COLLECTED DATA:
= = =

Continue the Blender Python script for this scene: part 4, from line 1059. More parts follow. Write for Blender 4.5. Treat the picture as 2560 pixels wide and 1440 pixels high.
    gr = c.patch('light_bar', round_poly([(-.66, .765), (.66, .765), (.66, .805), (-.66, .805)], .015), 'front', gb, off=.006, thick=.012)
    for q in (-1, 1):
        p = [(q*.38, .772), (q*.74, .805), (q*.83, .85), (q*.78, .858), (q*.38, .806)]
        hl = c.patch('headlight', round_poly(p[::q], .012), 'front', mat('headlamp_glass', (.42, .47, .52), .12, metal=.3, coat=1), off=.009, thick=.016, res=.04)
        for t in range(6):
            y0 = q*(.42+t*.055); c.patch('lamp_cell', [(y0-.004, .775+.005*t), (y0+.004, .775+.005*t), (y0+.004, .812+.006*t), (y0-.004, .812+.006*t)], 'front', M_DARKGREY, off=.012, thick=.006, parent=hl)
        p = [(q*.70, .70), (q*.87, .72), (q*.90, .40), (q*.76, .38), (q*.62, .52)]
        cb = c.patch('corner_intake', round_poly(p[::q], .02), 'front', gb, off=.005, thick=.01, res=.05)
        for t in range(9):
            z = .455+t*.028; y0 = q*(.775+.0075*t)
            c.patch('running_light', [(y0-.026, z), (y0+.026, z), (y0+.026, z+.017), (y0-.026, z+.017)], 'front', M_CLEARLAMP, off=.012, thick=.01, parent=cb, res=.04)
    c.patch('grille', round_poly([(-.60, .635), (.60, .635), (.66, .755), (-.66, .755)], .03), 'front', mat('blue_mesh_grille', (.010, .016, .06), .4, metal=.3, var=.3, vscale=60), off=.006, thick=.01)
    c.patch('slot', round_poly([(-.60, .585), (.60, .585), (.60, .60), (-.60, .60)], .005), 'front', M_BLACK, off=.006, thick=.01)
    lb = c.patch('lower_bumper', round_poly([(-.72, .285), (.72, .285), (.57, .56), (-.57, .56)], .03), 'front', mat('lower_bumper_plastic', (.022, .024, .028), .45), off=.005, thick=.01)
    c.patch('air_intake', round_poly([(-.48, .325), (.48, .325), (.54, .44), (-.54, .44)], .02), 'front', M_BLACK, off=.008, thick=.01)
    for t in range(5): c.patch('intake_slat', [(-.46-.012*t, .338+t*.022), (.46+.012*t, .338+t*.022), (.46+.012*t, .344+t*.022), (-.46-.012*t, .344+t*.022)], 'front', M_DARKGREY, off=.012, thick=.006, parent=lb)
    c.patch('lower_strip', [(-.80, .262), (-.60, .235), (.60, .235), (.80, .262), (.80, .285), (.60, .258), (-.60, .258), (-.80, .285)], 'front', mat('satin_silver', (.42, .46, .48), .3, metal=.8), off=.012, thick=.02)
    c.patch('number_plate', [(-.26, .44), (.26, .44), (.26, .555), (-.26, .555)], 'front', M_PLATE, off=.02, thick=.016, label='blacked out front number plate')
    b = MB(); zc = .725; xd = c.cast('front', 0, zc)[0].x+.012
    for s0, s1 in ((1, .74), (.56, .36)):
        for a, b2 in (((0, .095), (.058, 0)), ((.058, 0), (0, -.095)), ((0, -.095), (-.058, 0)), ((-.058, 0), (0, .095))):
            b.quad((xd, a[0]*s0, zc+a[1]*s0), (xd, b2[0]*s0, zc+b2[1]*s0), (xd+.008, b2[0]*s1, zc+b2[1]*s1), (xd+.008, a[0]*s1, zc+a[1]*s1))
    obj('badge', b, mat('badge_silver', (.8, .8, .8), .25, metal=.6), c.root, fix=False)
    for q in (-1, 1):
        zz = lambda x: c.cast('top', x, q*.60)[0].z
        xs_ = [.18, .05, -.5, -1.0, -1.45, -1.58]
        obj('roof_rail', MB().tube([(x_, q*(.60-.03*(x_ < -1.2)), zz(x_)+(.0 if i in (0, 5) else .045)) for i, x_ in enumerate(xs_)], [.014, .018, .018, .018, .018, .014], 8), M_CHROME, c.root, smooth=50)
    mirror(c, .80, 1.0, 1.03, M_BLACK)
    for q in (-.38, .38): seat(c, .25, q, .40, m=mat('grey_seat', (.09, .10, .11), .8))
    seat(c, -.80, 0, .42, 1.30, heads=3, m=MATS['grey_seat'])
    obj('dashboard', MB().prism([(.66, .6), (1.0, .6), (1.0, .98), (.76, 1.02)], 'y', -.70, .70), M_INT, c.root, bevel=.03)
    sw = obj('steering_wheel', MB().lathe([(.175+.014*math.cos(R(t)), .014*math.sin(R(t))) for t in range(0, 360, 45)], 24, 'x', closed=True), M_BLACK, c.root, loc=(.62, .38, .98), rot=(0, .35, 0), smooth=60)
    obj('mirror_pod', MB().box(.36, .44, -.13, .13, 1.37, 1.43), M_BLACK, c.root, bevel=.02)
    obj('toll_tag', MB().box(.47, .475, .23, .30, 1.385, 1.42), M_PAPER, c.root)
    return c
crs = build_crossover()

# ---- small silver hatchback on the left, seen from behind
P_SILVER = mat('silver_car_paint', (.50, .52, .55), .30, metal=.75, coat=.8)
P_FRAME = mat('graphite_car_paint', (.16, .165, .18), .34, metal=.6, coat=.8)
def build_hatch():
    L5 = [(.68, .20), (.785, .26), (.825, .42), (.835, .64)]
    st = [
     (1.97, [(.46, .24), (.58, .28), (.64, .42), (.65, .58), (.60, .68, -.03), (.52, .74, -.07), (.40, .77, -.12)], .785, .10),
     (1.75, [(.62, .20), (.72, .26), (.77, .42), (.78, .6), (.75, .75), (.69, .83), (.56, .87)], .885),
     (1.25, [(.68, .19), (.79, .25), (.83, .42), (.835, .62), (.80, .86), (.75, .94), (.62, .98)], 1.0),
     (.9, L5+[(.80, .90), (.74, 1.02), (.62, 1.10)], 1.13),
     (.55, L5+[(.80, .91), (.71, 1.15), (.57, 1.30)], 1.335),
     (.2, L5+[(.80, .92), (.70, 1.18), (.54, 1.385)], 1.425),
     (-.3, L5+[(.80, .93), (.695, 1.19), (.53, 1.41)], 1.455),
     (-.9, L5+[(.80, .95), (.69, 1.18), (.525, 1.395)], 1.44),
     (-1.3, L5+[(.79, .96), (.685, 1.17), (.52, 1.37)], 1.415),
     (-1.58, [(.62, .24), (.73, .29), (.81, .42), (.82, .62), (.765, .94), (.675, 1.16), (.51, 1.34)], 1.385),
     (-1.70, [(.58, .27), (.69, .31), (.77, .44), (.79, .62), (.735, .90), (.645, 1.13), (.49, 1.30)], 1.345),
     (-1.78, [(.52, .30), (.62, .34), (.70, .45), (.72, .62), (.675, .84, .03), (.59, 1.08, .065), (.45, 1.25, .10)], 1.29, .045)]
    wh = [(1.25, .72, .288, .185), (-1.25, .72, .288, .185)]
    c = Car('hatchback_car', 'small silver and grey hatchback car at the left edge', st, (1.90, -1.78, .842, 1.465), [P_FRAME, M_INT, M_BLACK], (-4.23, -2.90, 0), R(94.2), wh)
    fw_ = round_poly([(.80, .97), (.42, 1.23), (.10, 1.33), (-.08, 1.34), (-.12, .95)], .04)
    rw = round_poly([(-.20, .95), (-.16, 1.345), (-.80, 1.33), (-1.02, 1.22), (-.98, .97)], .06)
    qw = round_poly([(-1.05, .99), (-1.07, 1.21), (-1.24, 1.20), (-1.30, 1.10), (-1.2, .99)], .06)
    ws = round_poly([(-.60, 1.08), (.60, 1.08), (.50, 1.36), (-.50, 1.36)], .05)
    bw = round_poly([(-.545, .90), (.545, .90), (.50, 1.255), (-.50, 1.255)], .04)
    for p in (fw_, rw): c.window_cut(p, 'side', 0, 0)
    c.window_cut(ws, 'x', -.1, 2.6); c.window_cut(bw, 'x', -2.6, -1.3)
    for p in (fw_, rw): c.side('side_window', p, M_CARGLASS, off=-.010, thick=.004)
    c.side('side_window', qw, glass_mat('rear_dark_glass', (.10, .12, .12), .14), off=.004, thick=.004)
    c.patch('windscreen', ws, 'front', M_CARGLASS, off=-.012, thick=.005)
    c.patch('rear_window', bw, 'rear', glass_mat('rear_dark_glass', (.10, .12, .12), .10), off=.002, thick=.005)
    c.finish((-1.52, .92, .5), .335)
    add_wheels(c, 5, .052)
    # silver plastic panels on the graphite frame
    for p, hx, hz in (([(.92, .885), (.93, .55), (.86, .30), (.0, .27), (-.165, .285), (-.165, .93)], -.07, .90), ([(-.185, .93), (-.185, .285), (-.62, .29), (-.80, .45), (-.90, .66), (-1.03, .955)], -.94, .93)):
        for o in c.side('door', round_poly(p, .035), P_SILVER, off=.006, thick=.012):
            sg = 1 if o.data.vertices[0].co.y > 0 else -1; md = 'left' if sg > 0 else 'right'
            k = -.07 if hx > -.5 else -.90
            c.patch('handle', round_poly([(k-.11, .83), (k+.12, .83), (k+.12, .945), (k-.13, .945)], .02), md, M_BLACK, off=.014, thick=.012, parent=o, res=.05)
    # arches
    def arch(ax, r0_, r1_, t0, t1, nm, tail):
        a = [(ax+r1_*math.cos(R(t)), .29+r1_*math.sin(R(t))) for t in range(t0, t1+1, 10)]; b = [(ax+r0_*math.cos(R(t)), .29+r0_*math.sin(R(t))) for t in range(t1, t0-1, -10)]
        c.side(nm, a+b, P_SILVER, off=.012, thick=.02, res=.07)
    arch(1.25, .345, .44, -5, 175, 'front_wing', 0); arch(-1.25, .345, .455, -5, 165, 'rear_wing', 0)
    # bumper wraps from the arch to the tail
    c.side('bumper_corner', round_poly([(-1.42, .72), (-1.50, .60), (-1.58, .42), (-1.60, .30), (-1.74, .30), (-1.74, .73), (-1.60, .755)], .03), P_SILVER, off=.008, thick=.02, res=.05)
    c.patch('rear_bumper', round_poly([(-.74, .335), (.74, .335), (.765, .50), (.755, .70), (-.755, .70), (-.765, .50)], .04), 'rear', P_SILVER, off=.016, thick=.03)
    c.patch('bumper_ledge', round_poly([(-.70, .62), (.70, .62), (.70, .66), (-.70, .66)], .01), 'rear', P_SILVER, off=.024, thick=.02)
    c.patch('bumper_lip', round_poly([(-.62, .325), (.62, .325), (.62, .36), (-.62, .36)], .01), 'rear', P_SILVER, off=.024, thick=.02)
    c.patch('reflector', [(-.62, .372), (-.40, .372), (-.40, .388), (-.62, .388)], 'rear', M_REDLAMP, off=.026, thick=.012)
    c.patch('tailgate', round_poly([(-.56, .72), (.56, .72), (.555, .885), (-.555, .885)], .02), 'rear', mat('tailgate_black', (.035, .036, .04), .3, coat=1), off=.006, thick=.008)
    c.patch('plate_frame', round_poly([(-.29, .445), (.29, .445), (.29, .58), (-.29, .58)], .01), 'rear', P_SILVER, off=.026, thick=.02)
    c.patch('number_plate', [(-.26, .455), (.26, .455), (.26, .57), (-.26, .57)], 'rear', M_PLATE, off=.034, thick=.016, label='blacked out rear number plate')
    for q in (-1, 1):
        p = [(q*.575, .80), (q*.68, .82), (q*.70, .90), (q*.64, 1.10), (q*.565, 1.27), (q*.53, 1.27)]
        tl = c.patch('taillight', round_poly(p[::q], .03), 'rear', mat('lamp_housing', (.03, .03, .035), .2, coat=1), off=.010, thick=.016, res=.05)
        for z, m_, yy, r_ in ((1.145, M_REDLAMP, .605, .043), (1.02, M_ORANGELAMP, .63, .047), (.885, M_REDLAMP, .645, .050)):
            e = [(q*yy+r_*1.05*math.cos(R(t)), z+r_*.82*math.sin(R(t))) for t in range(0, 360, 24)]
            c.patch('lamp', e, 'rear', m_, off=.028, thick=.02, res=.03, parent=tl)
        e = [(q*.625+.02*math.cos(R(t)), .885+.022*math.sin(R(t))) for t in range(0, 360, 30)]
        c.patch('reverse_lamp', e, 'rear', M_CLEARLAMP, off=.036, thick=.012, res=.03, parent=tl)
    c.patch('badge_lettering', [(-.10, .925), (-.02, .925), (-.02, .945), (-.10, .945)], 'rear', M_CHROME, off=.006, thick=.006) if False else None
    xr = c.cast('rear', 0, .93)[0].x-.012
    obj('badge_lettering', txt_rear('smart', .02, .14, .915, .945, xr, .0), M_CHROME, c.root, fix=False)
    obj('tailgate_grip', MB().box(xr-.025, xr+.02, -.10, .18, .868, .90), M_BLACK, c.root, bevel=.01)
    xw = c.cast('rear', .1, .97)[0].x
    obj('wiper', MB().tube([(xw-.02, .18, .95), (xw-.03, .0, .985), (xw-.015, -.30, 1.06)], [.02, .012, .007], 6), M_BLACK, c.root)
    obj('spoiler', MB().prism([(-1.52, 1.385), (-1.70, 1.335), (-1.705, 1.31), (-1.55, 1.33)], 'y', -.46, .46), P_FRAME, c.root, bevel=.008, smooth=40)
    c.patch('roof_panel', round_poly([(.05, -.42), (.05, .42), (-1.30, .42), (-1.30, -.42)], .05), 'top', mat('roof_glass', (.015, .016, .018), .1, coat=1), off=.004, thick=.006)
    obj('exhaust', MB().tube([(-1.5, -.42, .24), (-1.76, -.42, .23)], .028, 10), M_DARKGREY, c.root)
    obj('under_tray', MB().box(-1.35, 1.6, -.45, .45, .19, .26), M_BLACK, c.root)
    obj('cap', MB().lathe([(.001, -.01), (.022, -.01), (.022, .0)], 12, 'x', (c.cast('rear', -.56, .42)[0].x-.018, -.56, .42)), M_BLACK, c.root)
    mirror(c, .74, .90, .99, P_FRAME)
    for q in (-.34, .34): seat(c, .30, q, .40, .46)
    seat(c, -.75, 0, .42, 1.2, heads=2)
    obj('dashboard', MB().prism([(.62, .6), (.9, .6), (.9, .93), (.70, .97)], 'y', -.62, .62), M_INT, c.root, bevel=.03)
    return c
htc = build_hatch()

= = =

EXERCISE TASK: Lines containing the word "from" are to be counted in the listing; state their number alone.

EXERCISE SOLUTION: 3